◆ Data provided ◆
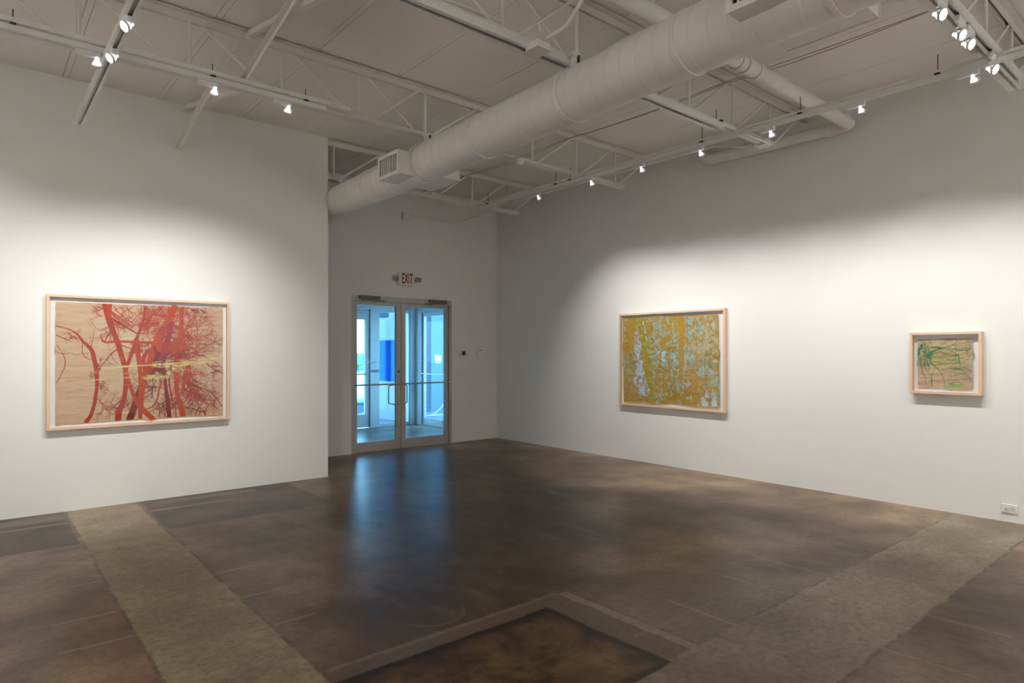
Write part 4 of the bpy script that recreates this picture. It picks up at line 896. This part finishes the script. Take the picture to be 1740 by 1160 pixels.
TQ = (.36, .55, .50); LB = (.52, .66, .74); PK = (.60, .50, .45); OC = (.48, .29, .045); DO = (.27, .17, .04)
Rg = lambda s, sc, k: ((cv.noise(sc, sc, s, 3)-.5)*k, (cv.noise(sc, sc, s+1, 3)-.5)*k)
def pg(pts, col, seed, k=.10, op=1.0, holes=.0):
    mk = cv.poly([c2(*p) for p in pts], Rg(seed, .05, k)).astype(np.float32)
    if holes: mk *= (cv.noise(.035, .035, seed+5, 3) > holes)
    cv.blend(mk*op, col)
pg([(385, 180), (460, 200), (470, 380), (440, 470), (520, 560), (540, 700), (380, 740), (360, 600), (390, 420)], TQ, 40, .16, .9, .50)
pg([(290, 190), (300, 190), (325, 330), (330, 400), (305, 330)], LB, 42, .03, 1)
pg([(235, 230), (262, 330), (285, 520), (300, 640), (320, 760), (355, 840), (330, 900), (240, 890), (205, 780), (208, 560), (210, 320)], LB, 44, .035)
pg([(235, 235), (262, 330), (268, 400), (212, 400), (212, 300)], PK, 46, .02, .9); pg([(130, 500), (205, 480), (205, 640), (150, 600)], TQ, 48, .12, .8, .45)
pg([(420, 470), (520, 480), (520, 580), (430, 590)], LB, 50, .06, .95); pg([(525, 490), (575, 465), (620, 490), (632, 560), (632, 700), (560, 760), (545, 640), (530, 560)], TQ, 52, .05); pg([(580, 500), (620, 520), (620, 700), (570, 720)], LB, 53, .06, .6)
pg([(690, 160), (730, 145), (760, 200), (745, 330), (700, 440), (684, 440), (688, 300)], TQ, 54, .05); pg([(740, 160), (870, 140), (890, 240), (840, 330), (760, 400), (720, 330)], TQ, 56, .14, .9, .48)
pg([(890, 200), (970, 180), (980, 250), (900, 240)], LB, 58, .03); pg([(700, 400), (860, 240), (980, 250), (995, 440), (880, 520), (690, 480)], (.52, .50, .36), 60, .10, .9, .38)
pg([(680, 500), (760, 500), (900, 560), (860, 690), (760, 640), (700, 700), (682, 700)], TQ, 62, .06); pg([(760, 560), (870, 560), (870, 740), (820, 720), (790, 660)], TQ, 64, .06, .9)
pg([(840, 850), (960, 840), (990, 1000), (800, 990), (840, 900)], LB, 66, .03); pg([(870, 600), (1000, 560), (1000, 900), (870, 840)], TQ, 68, .14, .85, .46); pg([(850, 480), (1000, 440), (1000, 640), (880, 680)], DO, 69, .10, .7, .5)
pg([(690, 780), (740, 770), (740, 800), (690, 800)], LB, 70, .05, .8); pg([(120, 860), (160, 850), (160, 890), (120, 890)], LB, 72, .05, .8); pg([(390, 820), (560, 800), (580, 940), (400, 950)], LB, 74, .16, .7, .55); pg([(730, 860), (830, 860), (800, 960), (720, 960)], LB, 76, .14, .6, .55)
def tq(pts, col, op=1): cv.line(cv.smooth([c2(*p) for p in pts]), col, op)
tq([(660, 150, 80), (655, 300, 80), (652, 420, 60), (650, 600, 46), (650, 740, 60), (640, 900, 90)], OC); tq([(560, 250, 60), (600, 380, 60), (640, 430, 50)], (.52, .33, .07)); tq([(480, 250, 30), (495, 400, 26), (525, 500, 24), (540, 650, 22), (545, 800, 50), (540, 960, 60)], OC)
tq([(240, 180, 80), (280, 300, 60), (320, 480, 44), (335, 640, 40), (350, 760, 36), (385, 900, 50), (390, 950, 60)], (.40, .36, .03)); tq([(160, 180, 90), (170, 300, 80), (160, 400, 60)], OC); tq([(560, 880, 120), (700, 900, 160)], (.42, .28, .04), .8); tq([(300, 400, 30), (330, 560, 30)], (.46, .44, .03))
pg([(690, 640), (800, 640), (780, 690), (690, 690)], OC, 78, .05); pg([(640, 700), (840, 740), (860, 840), (820, 940), (640, 960)], OC, 80, .12, .9, .42)
light = (cv.a[..., 2] > .30); fn = cv.noise(.045, .05, 90, 4); fn2 = cv.noise(.03, .035, 92, 3); rg = cv.noise(.35, .4, 94, 2)
cv.blend((light & (fn > .56)).astype(np.float32)*.85, OC); cv.blend((light & (fn2 > .62)).astype(np.float32)*.6, DO)
cv.blend(((~light) & (fn2 > .70-.16*(rg > .5)) ).astype(np.float32)*.75, TQ); cv.blend(((~light) & (fn < .36)).astype(np.float32)*.5, (.40, .24, .03))
for _ in range(620):
    x, y = rnd.uniform(100, 1000), rnd.uniform(150, 970)
    cv.twig(*c2(x, y), rnd.uniform(0, 6.28), rnd.uniform(.03, .10), rnd.uniform(.0014, .0028), rnd.choice((OC, DO, DO, (.50, .33, .12))), 1, rnd, .5, .35, .8)
for _ in range(700):
    x, y = rnd.uniform(100, 1000), rnd.uniform(150, 970); x, y = (x, y) if rnd.random() < .5 else (rnd.gauss(300, 90), rnd.gauss(820, 60)); p = c2(x, y); cv.line([(*p, rnd.uniform(.001, .004)), (p[0]+rnd.uniform(-.008, .008), p[1]+rnd.uniform(-.012, .012), .001)], rnd.choice((LB, TQ, LB, (.66, .60, .45))), .75)
tq([(655, 150, 50), (655, 300, 56), (650, 440, 46), (648, 600, 34), (648, 760, 40)], (.50, .30, .05), .85); tq([(170, 180, 60), (180, 300, 50), (165, 420, 40)], (.50, .31, .045), .8); tq([(300, 420, 26), (325, 560, 30), (340, 700, 24), (370, 860, 30)], (.40, .37, .03), .8); tq([(495, 400, 14), (528, 520, 14), (540, 700, 14)], OC, .9)
for y in range(170, 1000, 38):
    x0 = rnd.choice((105, 105, 380)); x1 = rnd.choice((380, 700, 1000, 1000)); cv.line([(*c2(x0, y+rnd.uniform(-5, 5)), .0011), (*c2(x1, y+rnd.uniform(-5, 5)), .0011)], (.13, .10, .04), .55)
tq([(375, 160, 3), (376, 940, 3)], (.15, .11, .04), .6); tq([(865, 480, 3), (868, 900, 3)], (.15, .11, .04), .5)
e = (cv.noise(.1, .1, 25)-.5)*.012; cv.m = cv.poly([c2(100, 172), c2(380, 152), c2(880, 138), c2(985, 128), c2(998, 140), c2(998, 450), c2(1010, 480), c2(1003, 620), c2(1010, 1010), c2(800, 1000), c2(560, 965), c2(400, 975), c2(300, 955), c2(110, 948), c2(105, 640), c2(98, 600)], (e, e))
oy, oz2 = F2[1]-QY1, QZ1-F2[2]
cv.sheet('painted_sheet', a2, lambda X, Y, R: np.stack([-(.022+.007*R), -(X+oy), oz2-Y], -1), cv.noise(.12, .05, 26, 4), .7)

# --- small green picture (right wall)
F3 = (1.543, 2.081, 1.038, 1.582)
a3 = empty('framed_print', (XR, F3[1], F3[2]), 'small pale-wood framed work with green lines on crumpled tan paper, on the right wall', 'framed picture')
box_frame(a3, F3[1]-F3[0], F3[3]-F3[2], .021, .07, lambda a, z, d: (-d, -a, z))
RY0, RY1, RZ0, RZ1 = 1.600, 2.045, 1.080, 1.535
cv = Canvas(RY1-RY0, RZ1-RZ0, 1.9, (.56, .40, .24)); rnd = random.Random(5)
H3 = [-0.0004213898, 0.0, 2.147356, 0.0001077003, -0.0006526657, 1.639839, 7.638322e-05, 0.0]
def c3(x, y, w=None):
    Yw, Z = hom(H3, x, y); p = (RY1-Yw, RZ1-Z); return p if w is None else (*p, w*.00024)
cv.blend((cv.noise(.2, .15, 31)-.4)*1.6, (.56, .43, .20)); cv.blend((cv.noise(.1, .04, 32)-.55)*2, (.40, .27, .17))
Yg, Xg = np.mgrid[0:cv.H, 0:cv.W]; cv.blend(np.clip((Yg/cv.H-.45)*1.4, 0, .7), (.50, .32, .23)); cv.blend(np.clip(1-np.hypot((Xg/cv.W-.42)/.45, (Yg/cv.H-.42)/.35), 0, .9), (.46, .40, .12))
GR = (.03, .17, .05); DG = (.05, .10, .03); LG = (.20, .42, .10); BR = (.16, .12, .05)
def tg(pts, col, op=1): cv.line(cv.smooth([c3(*p) for p in pts]), col, op)
for _ in range(110): cv.twig(*c3(rnd.gauss(500, 180), rnd.gauss(400, 130)), rnd.uniform(-.4, .4), rnd.uniform(.06, .2), .0014, rnd.choice((GR, DG, BR)), 0, rnd, .18, .2, .85)
for _ in range(70): cv.twig(*c3(rnd.gauss(270, 60), rnd.gauss(330, 90)), rnd.uniform(1.0, 2.0), rnd.uniform(.08, .2), .0014, rnd.choice((GR, DG, GR)), 0, rnd, .16, .2, .9)
for _ in range(40): cv.twig(*c3(rnd.gauss(760, 120), rnd.gauss(640, 70)), rnd.uniform(-.6, .6), rnd.uniform(.06, .18), .0014, rnd.choice((GR, DG, LG)), 0, rnd, .18, .2, .85)
for _ in range(26): cv.twig(*c3(rnd.gauss(900, 50), rnd.gauss(300, 70)), rnd.uniform(0, 6.28), rnd.uniform(.05, .12), .0014, rnd.choice((DG, GR, BR)), 0, rnd, .3, .2, .85)
for _ in range(30): cv.twig(*c3(rnd.gauss(700, 50), rnd.gauss(800, 30)), rnd.uniform(0, 6.28), rnd.uniform(.02, .05), .0012, rnd.choice((DG, GR, LG)), 1, rnd, .4, .4, .8)
for p, col in (([(210, 400, 30), (225, 330, 40), (250, 280, 44), (270, 230, 14), (240, 180, 10)], GR), ([(350, 420, 60), (385, 370, 70), (430, 340, 34), (520, 310, 26), (600, 290, 14), (700, 250, 8), (780, 190, 5), (830, 170, 3)], GR), ([(360, 430, 30), (400, 520, 22), (470, 580, 14), (540, 670, 10), (575, 760, 8), (580, 840, 6)], GR),
               ([(250, 450, 14), (240, 530, 16), (280, 640, 10), (310, 740, 9), (328, 830, 7)], GR), ([(260, 330, 16), (310, 400, 14), (350, 540, 18), (370, 620, 8)], GR), ([(400, 740, 24), (402, 830, 22)], (.10, .24, .05)), ([(440, 590, 10), (400, 680, 8), (400, 760, 14)], GR), ([(380, 290, 14), (470, 290, 26), (560, 300, 16)], GR),
               ([(720, 410, 12), (770, 400, 20), (785, 480, 14), (780, 530, 8)], GR), ([(890, 340, 26), (940, 300, 12), (920, 220, 8), (880, 170, 6)], GR), ([(890, 340, 10), (895, 400, 7)], GR), ([(700, 600, 14), (800, 600, 20), (870, 640, 12), (930, 700, 8), (950, 750, 5)], GR), ([(740, 170, 4), (735, 720, 6)], GR),
               ([(480, 480, 5), (600, 540, 5), (700, 460, 4), (750, 400, 4)], DG), ([(420, 380, 5), (560, 360, 5), (740, 430, 4)], BR), ([(560, 860, 8), (640, 850, 34), (760, 830, 44), (860, 800, 20)], LG), ([(560, 870, 10), (980, 865, 12)], (.50, .48, .14)), ([(520, 270, 5), (580, 215, 5), (640, 280, 5), (700, 330, 4)], DG), ([(830, 350, 4), (900, 300, 4), (960, 330, 4), (975, 400, 5), (900, 420, 4), (840, 400, 3)], BR)):
    tg(p, col, .95)
for y, op in ((625, .6), (745, .45), (275, .2), (820, .3)): tg([(205, y+4, 3), (970, y, 3)], (.25, .15, .10), op)
tg([(205, 640, 4), (970, 632, 4)], (.66, .55, .40), .4)
e = (cv.noise(.05, .05, 35)-.5)*.006; cv.m = cv.poly([c3(198, 177), c3(440, 178), c3(620, 162), c3(968, 158), c3(968, 310), c3(990, 340), c3(998, 400), c3(980, 445), c3(966, 450), c3(975, 880), c3(600, 876), c3(555, 850), c3(350, 852), c3(205, 850), c3(200, 580), c3(186, 550), c3(186, 500), c3(198, 470)], (e, e))
oy3, oz3 = F3[1]-RY1, RZ1-F3[2]
cv.sheet('drawn_sheet', a3, lambda X, Y, R: np.stack([-(.020+.010*R), -(X+oy3), oz3-Y], -1), cv.noise(.10, .03, 36, 4), .6)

◆ Exercise ◆
Of all the lines above, how many contain the word "picture"? Give the number and nothing else.

◆ Final result ◆
3